In 1956 the Inman House was torn down to provide parking space for a nearby dairy. Oregonian Photographer Dick Farris came across its wreckage after workers had hitched cables around the foundation and pulled it over with a tractor. The photograph ran in the Oregonian, and three years later, on the final page in the January 26, 1959 issue of Life Magazine with the caption: “Fall of the House of Inman”.






And what a fine parking lot it is.







Personal History

“I am a dull and simple lad.”

-Ray Davies from “David Watts,” performed by the Kinks.

A journal on the past and the present of Portland Oregon (or more correctly, the past in the present in Portland) doesn’t have much room for personal narrative or biography. A recent bout of post-Christmas cleaning however revealed a discovery worth sharing.

Deep in the recesses of my upstairs closet, beneath two Monopoly games and layers of pre-Nirvanian detritus, compacted and folded over itself as to make precise chronological dating difficult; beneath a strata contained old Rolling Stone magazines with covers that featured Tears For Fears, “Sign of the Times” era Prince and “Like a Prayer” era Madonna, there was yet another layer.
It contained the roll book of the infamous “Explorers Club” that met at the Lions Restaurant’s lounge across from campus in Eugene, a empty LP cover for The Jam's "Setting Sons" and a small cardboard box.
Inside the box were pictures.




They are not particularly good pictures. Clumsy first attempts at black and white photography without benefit of composition and sharp focus. There is a definite preference for tall buildings.
They show my very first ever view of Portland, without any pre-conceptions or a clue to what I was looking at, and quite accidentally, a bit of historic Portland that would be impossible to get today.



My best guess is that the pictures are from early in my college years, most likely the summer of 1984. My friend Kari had invited me to Portland, with the possible idea of getting a job over the summer. Had the plan reached fruition, my sojourn in Portland would have began six years earlier than it did.

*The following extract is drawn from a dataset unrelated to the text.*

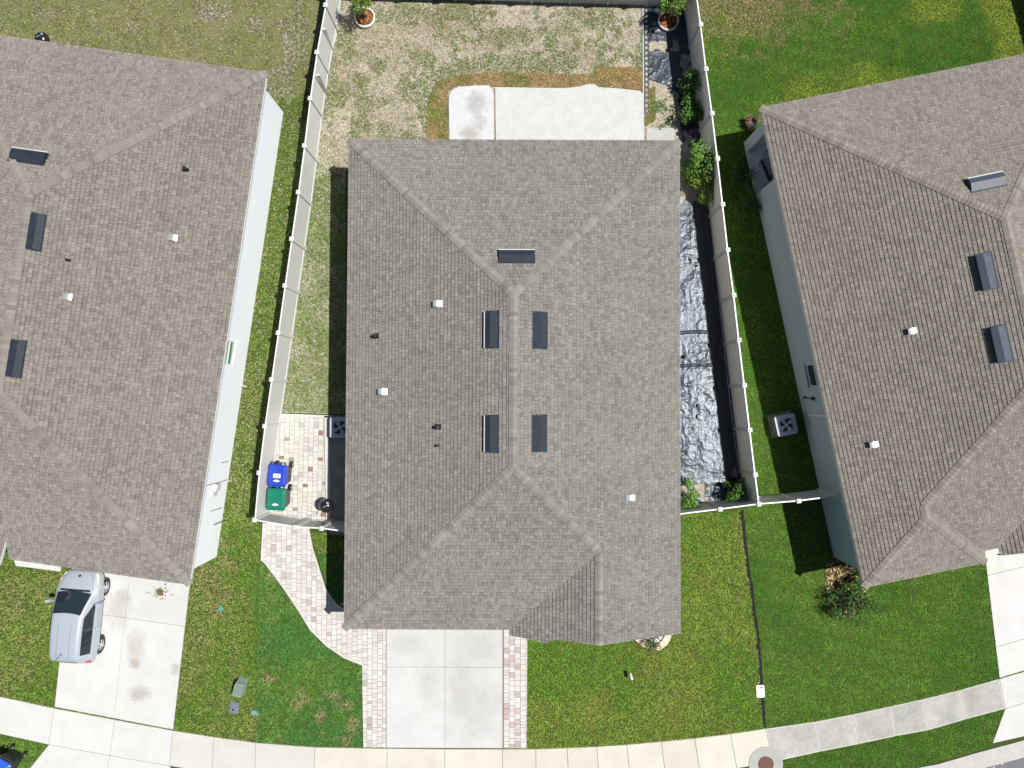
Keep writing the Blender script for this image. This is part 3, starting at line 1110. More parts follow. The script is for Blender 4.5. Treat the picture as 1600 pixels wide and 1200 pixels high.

The Greyhound station was not in this condition when I saw it.

I arrived at the old Greyhound station at SW Fifth, between Taylor and Yamhill. We then walked randomly in the general direction of Northwest. Pre-Max Pioneer Square and the Pioneer Courthouse itself were ignored but the Meier & Frank building merited a picture, as did Jackson Tower.







Had I have known of its existence, this photograph of the Fine Arts Building without trees or Max tracks on Morrison would have fit in well in my post; “57 Years at Tenth and Morrison” (in the April 2006 Archives), taken 35 years after the 1949 picture and twenty two years before the 2006 views.

The rest of the pictures are pretty much the same uninspiring lot, but near the bottom of the stack, treasure!








The Goodnough Building!

I have an affection for the two buildings, torn down around 1990 (the time I moved to Portland) to make way for the Pioneer Place Mall. The Corbett and Goodnough buildings, although historic, did not stand a chance in the face the idea of an city center urban mall. Pictures have to make due for vague and hazy memories of sandstone and brick. I especially like the Goodnough Building, built in 1881, part of the old brick downtown of the Hotel Portland, Marquam and Oregonian Buildings, so I was happy to find that I had actually photographed it. For reasons beyond me I did not take a picture of the Corbett Building (and it even was tall) next door.








The Goodnough Building was the original home to the Oregon Journal, as shown here with a sign meant only to be read from one direction. The Corbett Building had yet to be built.


The Corbett Building with the Goodnough building to the right.



Morrison Street, pre-light rail from the Galleria. The Corbett Building can be seen to the right in the distance.



Tourists reflected, Portland Oregon, circa 1984.